On Thursday night at El Privado, the basement club at the Hotel Americano in Chelsea, Marisa Flores, a chirpy former skate industry insider who now works as Lil Wayne’s stylist, took a moment to ponder her client’s look.
“I used to call it, like, street chic,” Flores said. “But now I want to call it pajama swag.”
Wayne, a sometimes virtuosic, often psychedelic rapper from New Orleans had just arrived at the bar, the sight of a launch party for his new T-shirt line, Trukfit. Dressed in red plaid drawstring pants, a bright pink T-shirt, matching hat and a pair of moon boots designed by the artist Terence Koh for Opening Ceremony and Forfex, he took his place in a booth behind a gauzy curtain and a security guard.
“Everybody’s into suits right now,” Flores continued. “For me, I don’t understand, if I was a man, why I’d be in a suit.…It’s really mostly about comfort and being comfortable and just kind of expressing yourself and wearing whatever you want. Pajama swag. You can roll out of bed, put it on.”
In a hallway behind her, a collection of living mannequins — Twentysomething dudes in cargo shorts, calf-socks and silver body paint — modeled the Trukfit collection: T-shirts and baseball caps indebted to Nineties skateboard brands and the Japanese streetwear designer Nigo. A collection of buyers and hip-hop editors milled about the room, as did the occasional famous face such as Russell Simmons and Ahmad Bradshaw of the New York Giants. Eventually Wayne ventured beyond the VIP booth to check in on the clothes.
“I was just waiting for the right time to bring it out,” he said of the line as the DJ played his signature hit, “A Milli.” A faint scent of smoke was in the air and the bar was still open, but the rapper’s only indulgence was a lollipop.

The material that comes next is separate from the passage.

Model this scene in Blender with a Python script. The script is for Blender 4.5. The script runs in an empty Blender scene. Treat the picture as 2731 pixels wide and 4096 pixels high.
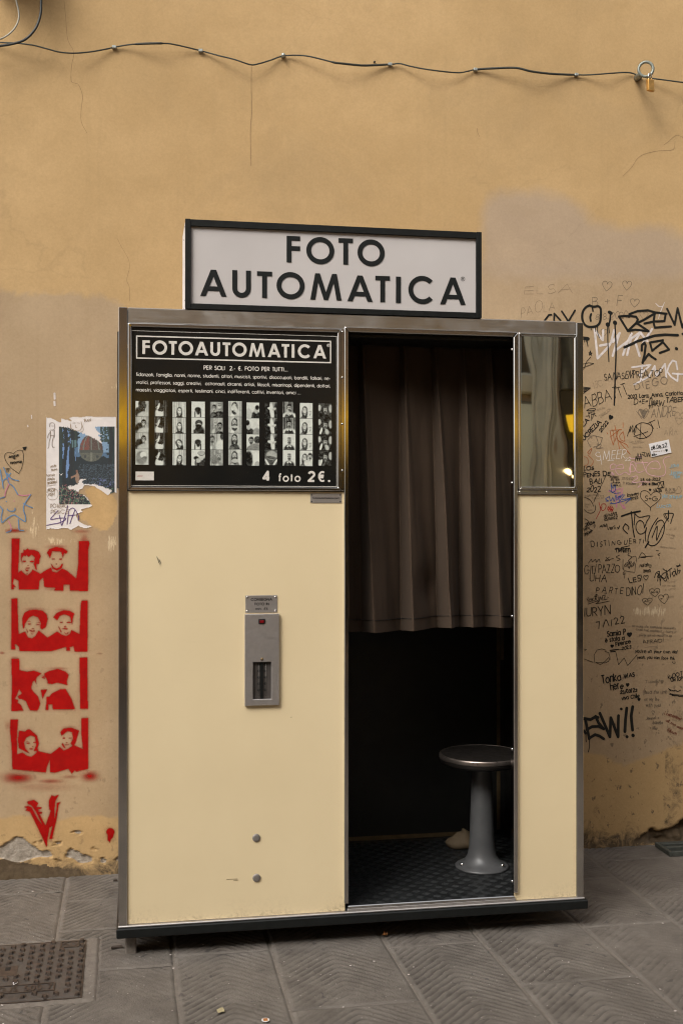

“I never had a good name for it, and I came up with the name and I thought it was perfect timing,” he said. (The venture’s press material explained that Trukfit is an acronym for “The Reason You Kill For It.”) Wayne’s attention by then had turned to his iPhone. Asked to describe the line in two words, he paused.
“Un…Usual,” he said with a grin that broke into a croaky laugh. “That’s one word.”